Author, educator to answer “Why Care?” at Holocaust Conference

by | Jul 12, 2013 | What’s Happening

Aug. 5-6

In his 2006 book Sophie Scholl and the White Rose, co-author Jud Newborn explores the actions of a group of college students in Nazi Germany who protested against the human and civil rights violations they saw occurring in their country.

Despite certain death—and indeed, Sophie and fellow members of the underground White Rose movement were executed by their government—the young people could not remain silent about the horrors they were witnessing.

Newborn will speak to educators and community members as one of the keynote speakers featured at the Holocaust Commission of the United Jewish Federation of Tidewater’s 11th Biennial Educators’ Conference on Aug. 5 and 6.

The author, lecturer, and expert on extremism and the fight for human rights will share why the legacy of the White Rose movement remains relevant today, and answers the Conference’s theme question: “Why Care? Human Rights: Past, Present & Future.”
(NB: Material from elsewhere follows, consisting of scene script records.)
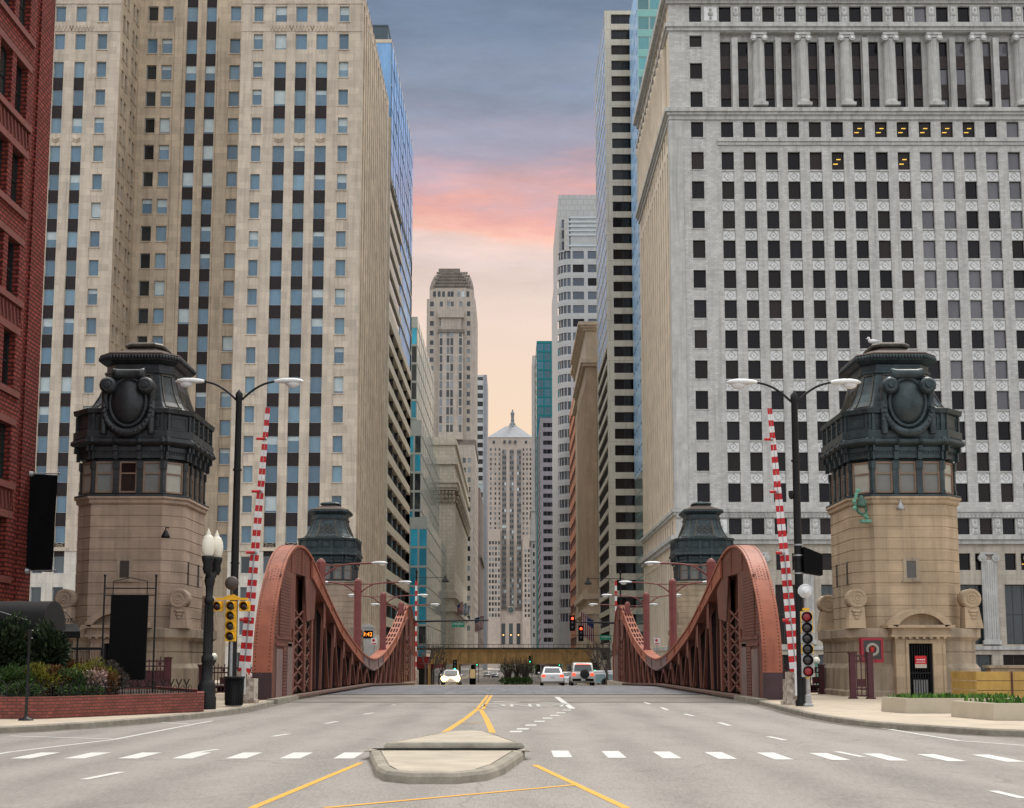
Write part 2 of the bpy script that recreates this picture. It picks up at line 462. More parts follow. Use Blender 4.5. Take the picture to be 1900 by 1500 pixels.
sl = bpy.data.lights.new('sun', 'SUN'); so = bpy.data.objects.new('sun', sl); col.objects.link(so)
sl.energy = 1.5; sl.angle = math.radians(14); sl.color = (1, .95, .88)
so.rotation_euler = (-(PI / 2 - SUN_EL), 0, -SUN_AZ); so.location = (20, 60, 80)
# ------------------------------------------------------------------ common materials
M_iron = pm('black_iron', (.009, .009, .0105), .5, .1, .3, 4, .1, 60, spec=.3)
M_maroon = pm('maroon_paint', (.17, .05, .042), .5, 0, .3, 3, .12, 40, spec=.4)
M_white = pm('white_paint', (.72, .72, .72), .5, 0, .12, 3)
M_red = pm('red_paint', (.5, .015, .02), .5, 0, .15, 3)
M_yellow = pm('signal_yellow', (.78, .43, .012), .45, 0, .12, 5)
M_dark = pm('near_black', (.004, .004, .0045), .8, 0, .2, 5, spec=.12)
M_lens = glass('dark_lens', (.05, .012, .012), .3, .15)
M_redlamp = glow('red_lamp', (1, .05, .02), 5)
M_amber = glow('amber_lamp', (1, .45, .06), 6)
M_green = glow('green_lamp', (.05, .9, .45), 4)
M_head = glow('headlamp', (1, .6, .16), 40)
M_warm = glow('ceiling_light', (1, .6, .08), 1.0)
M_lampw = pm('lamp_housing', (.66, .67, .68), .4, .1, .1, 3)
M_steel = pm('galvanised_steel', (.35, .36, .37), .45, .6, .2, 5)
M_rust = pm('rusty_white', (.42, .38, .33), .7, 0, .6, 5, .2, 30, hue=(.7, .45, .3))
M_conc = pm('pale_concrete', (.40, .35, .28), .85, 0, .2, 1.6, .15, 60, fine=.12)
M_curb = pm('curb_concrete', (.27, .245, .20), .9, 0, .32, 2.2, .4, 40, fine=.25)
M_green_sign = pm('sign_green', (.005, .16, .09), .4, 0, .05)
M_verd = pm('verdigris', (.13, .32, .24), .7, 0, .35, 6)
M_globe = pm('globe_glass', (.78, .74, .62), .25, 0, .05, 2)
# ------------------------------------------------------------------ ground, road, pavements, river
def asphalt():
    m, nt, b = mk('asphalt')
    pos = nd(nt, 'ShaderNodeNewGeometry').outputs['Position']
    sx = nd(nt, 'ShaderNodeSeparateXYZ'); nt.links.new(pos, sx.inputs[0])
    lane = mathn(nt, 'SINE', mathn(nt, 'MULTIPLY', sx.outputs[0], 3.7))
    big = noise(nt, vmul(nt, pos, (.22, .09, 1)), 1, 5, .6); mid = noise(nt, vmul(nt, pos, (1.6, .35, 1)), 1, 5, .7); fine = noise(nt, pos, 45, 3, .8); grit = noise(nt, pos, 110, 2, .8)
    k = mathn(nt, 'MULTIPLY_ADD', big, .5, mathn(nt, 'MULTIPLY_ADD', mid, .35, mathn(nt, 'MULTIPLY_ADD', fine, .6, mathn(nt, 'MULTIPLY_ADD', grit, .6, mathn(nt, 'MULTIPLY_ADD', lane, -.05, mathn(nt, 'MULTIPLY_ADD', noise(nt, vmul(nt, pos, (34, 3.2, 1)), 1, 3, .75), .62, -.43))))))
    c = ramp(nt, k, [(.42, (.06, .055, .05)), (.58, (.148, .137, .126)), (.74, (.187, .173, .158)), (1.02, (.30, .278, .254))])
    # wheel paths and cracks
    vo = nd(nt, 'ShaderNodeTexVoronoi', feature='DISTANCE_TO_EDGE'); vo.inputs['Scale'].default_value = .16
    wv = nd(nt, 'ShaderNodeVectorMath', operation='ADD'); nt.links.new(pos, wv.inputs[0])
    nz = nd(nt, 'ShaderNodeTexNoise'); nz.inputs['Scale'].default_value = .8; nt.links.new(pos, nz.inputs['Vector']); nt.links.new(nz.outputs['Color'], wv.inputs[1])
    nt.links.new(wv.outputs[0], vo.inputs['Vector'])
    cr = mathn(nt, 'LESS_THAN', vo.outputs['Distance'], .0035)
    c = mixc(nt, mathn(nt, 'MULTIPLY', cr, .22), c, (.06, .055, .05))
    nt.links.new(c, b.inputs['Base Color']); b.inputs['Roughness'].default_value = .85; b.inputs['Specular IOR Level'].default_value = .3
    bp = nd(nt, 'ShaderNodeBump'); bp.inputs['Strength'].default_value = .5; bp.inputs['Distance'].default_value = .01
    nt.links.new(fine, bp.inputs['Height']); nt.links.new(bp.outputs[0], b.inputs['Normal'])
    return m
M_asph = asphalt()
M_soil = pm('far_ground', (.16, .15, .14), .95, 0, .3, .2)
g = MB()
# north bank (Y < 64) and south bank (Y > 115) with the river between
g.face([(-3000, -3000, -.03), (3000, -3000, -.03), (3000, 64, -.03), (-3000, 64, -.03)])
g.face([(-3000, 64, -.03), (3000, 64, -.03), (3000, 64, -7), (-3000, 64, -7)])
rows = [(115, -7), (115, ground_z(115) - .03), (127, -.58), (160, -1.38), (235, -3.03), (700, -3.03), (9000, -3.03)]
g.grid([[(-4000, y, z), (4000, y, z)] for y, z in rows], 0, False)
struct(g, 'ground', M_soil)
w = MB(); w.face([(-3000, 63, -5), (3000, 63, -5), (3000, 116, -5), (-3000, 116, -5)])
wm, nt_, b_ = mk('river_water'); b_.inputs['Base Color'].default_value = (.03, .06, .05, 1); b_.inputs['Roughness'].default_value = .08
bp = nd(nt_, 'ShaderNodeBump'); bp.inputs['Strength'].default_value = .4; nt_.links.new(noise(nt_, nd(nt_, 'ShaderNodeNewGeometry').outputs['Position'], .8, 4), bp.inputs['Height']); nt_.links.new(bp.outputs[0], b_.inputs['Normal'])
struct(w, 'river', wm)
# asphalt: cross street on the near bank, approach, and the street beyond the river
r = MB()
r.face([(-400, -60, 0), (400, -60, 0), (400, 33, 0), (-400, 33, 0)])
r.face([(-12.5, 33, 0), (12.5, 33, 0), (9.6, 60, 0), (-9.2, 60, 0)])
for a, b in ((127, 160), (160, 235), (235, 700), (700, 1000)):
    hw = 60 if a == 127 else 12.5
    r.face([(-hw, a, ground_z(a)), (hw, a, ground_z(a)), (hw, b, ground_z(b)), (-hw, b, ground_z(b))])
struct(r, 'road', M_asph)
# bridge deck: concrete approach slab, steel grating, concrete
def grating():
    m, nt, b = mk('deck_grating')
    pos = nd(nt, 'ShaderNodeNewGeometry').outputs['Position']
    s = nd(nt, 'ShaderNodeSeparateXYZ'); nt.links.new(pos, s.inputs[0])
    wx = mathn(nt, 'SINE', mathn(nt, 'MULTIPLY', s.outputs[0], 52)); n = noise(nt, vmul(nt, pos, (1.3, .12, 1)), 1, 5, .7); n2 = noise(nt, vmul(nt, pos, (6, .4, 1)), 1, 4, .7)
    seam = mathn(nt, 'LESS_THAN', mathn(nt, 'ABSOLUTE', mathn(nt, 'SUBTRACT', mathn(nt, 'FRACT', mathn(nt, 'DIVIDE', s.outputs[0], 2.3)), .5)), .018)
    k = mathn(nt, 'MULTIPLY_ADD', wx, .05, mathn(nt, 'MULTIPLY_ADD', n, .7, mathn(nt, 'MULTIPLY', n2, .4)))
    c = ramp(nt, k, [(.3, (.035, .036, .046)), (.55, (.085, .085, .102)), (.8, (.18, .176, .188))])
    c = mixc(nt, mathn(nt, 'MULTIPLY', seam, .5), c, (.04, .04, .05))
    nt.links.new(c, b.inputs['Base Color']); b.inputs['Roughness'].default_value = .55; b.inputs['Metallic'].default_value = .15
    return m
M_grate = grating()
M_deck = pm('deck_concrete', (.20, .182, .16), .85, 0, .28, .8, .2, 60, fine=.15)
d = MB()
ys = [50.5, 66, 88, 108, 127]
for a, b, mi in ((54, 66, 0), (66, 88, 1), (88, 100, 1), (100, 127, 0)):
    d.face([(-9.1, a, ground_z(a) + .006), (9.45, a, ground_z(a) + .006), (9.45, b, ground_z(b) + .006), (-9.1, b, ground_z(b) + .006)], mi)
d.box(-9.1, 9.1, 64, 88, -1.2, -.05, 0); d.face([(-9.1, 88, -1.2), (9.1, 88, -1.2), (9.1, 127, -1.7), (-9.1, 127, -1.7)], 0)
d.box(-9.1, 9.1, 60.2, 60.28, .0065, .014, 2); d.box(-9.1, 9.1, 66.0, 66.25, .0065, .02, 2); d.box(-9.1, 9.1, 53.9, 54, .001, .012, 2)
struct(d, 'bridge_deck', [M_deck, M_grate, M_dark])
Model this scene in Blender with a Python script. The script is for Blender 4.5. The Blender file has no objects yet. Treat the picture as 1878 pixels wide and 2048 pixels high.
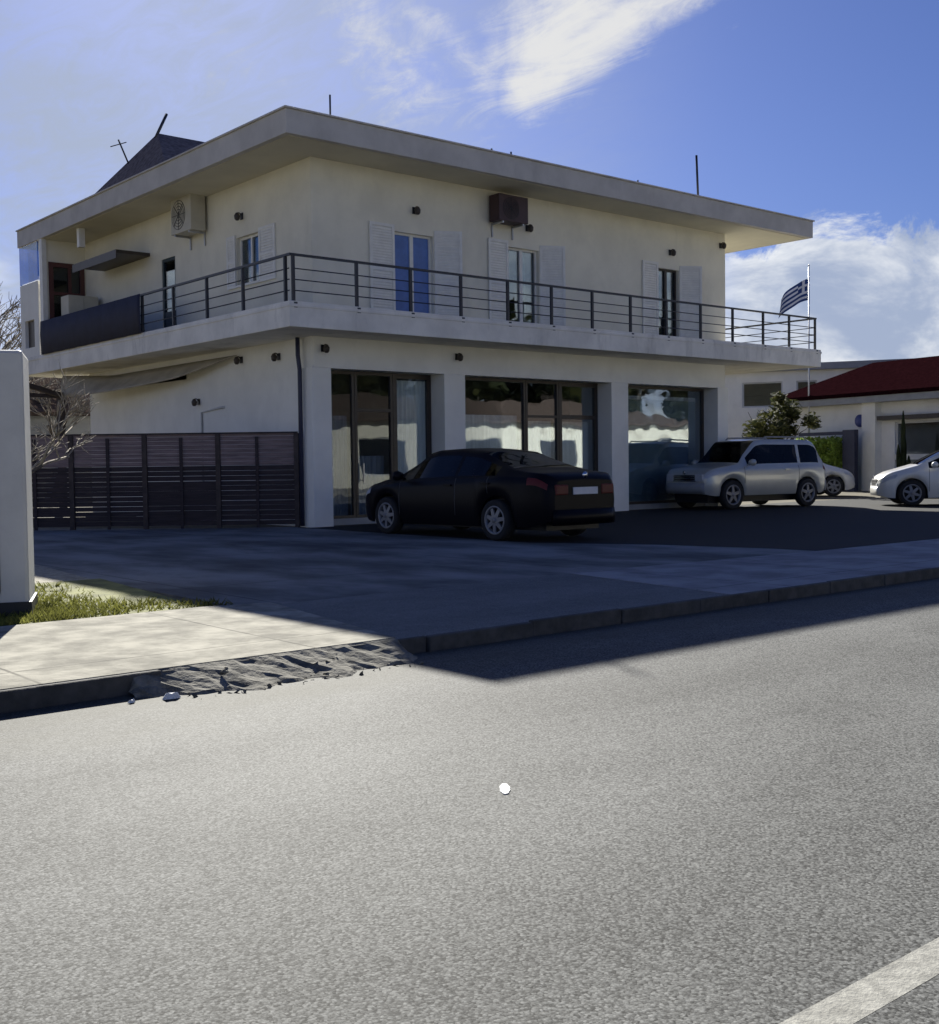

Also speaking at the conference will be Linda Hurwitz, an educator and child of Holocaust survivors who was the director of the Holocaust Center of the United Jewish Federation of Pittsburgh for 17 years and the director of Pittsburgh’s Solomon Schechter Middle School.

“In presenting this conference, we’re able to bring in exceptional speakers who we usually can’t hear locally, giving educators specifically, as well as community members who attend, the opportunity to impact students, other educators, and the general public,” says Elena Barr Baum, Holocaust Commission director.

Baum says the conference also serves to create connections between the education community and the Holocaust Commission, and to provide educational resources—including a visit to the Virginia Holocaust Museum in Richmond, an excellent regional resource according to Baum. Conference attendees will receive a book, DVDs, a CD from the United States Holocaust Museum, and the opportunity to meet Holocaust survivors—an opportunity Baum says does not come along that often anymore.

The Aug. 5 schedule is 7:45 am–3 pm and includes the keynote speakers, breakout sessions, and a special presentation of the Holocaust Commission’s What We Carry program at the Tidewater Community College–Norfolk Student Center. Aug. 6 hours are 7:45 am–5 pm, which includes the Museum trip, an award-winning film, and an Anti-Defamation League guest speaker.

Registration for the two-day conference is $100 and includes all materials, meals, transportation, and classroom resources. The conference is open to interested community members, as well as to all educators. Continuing education hours will be awarded to attendees.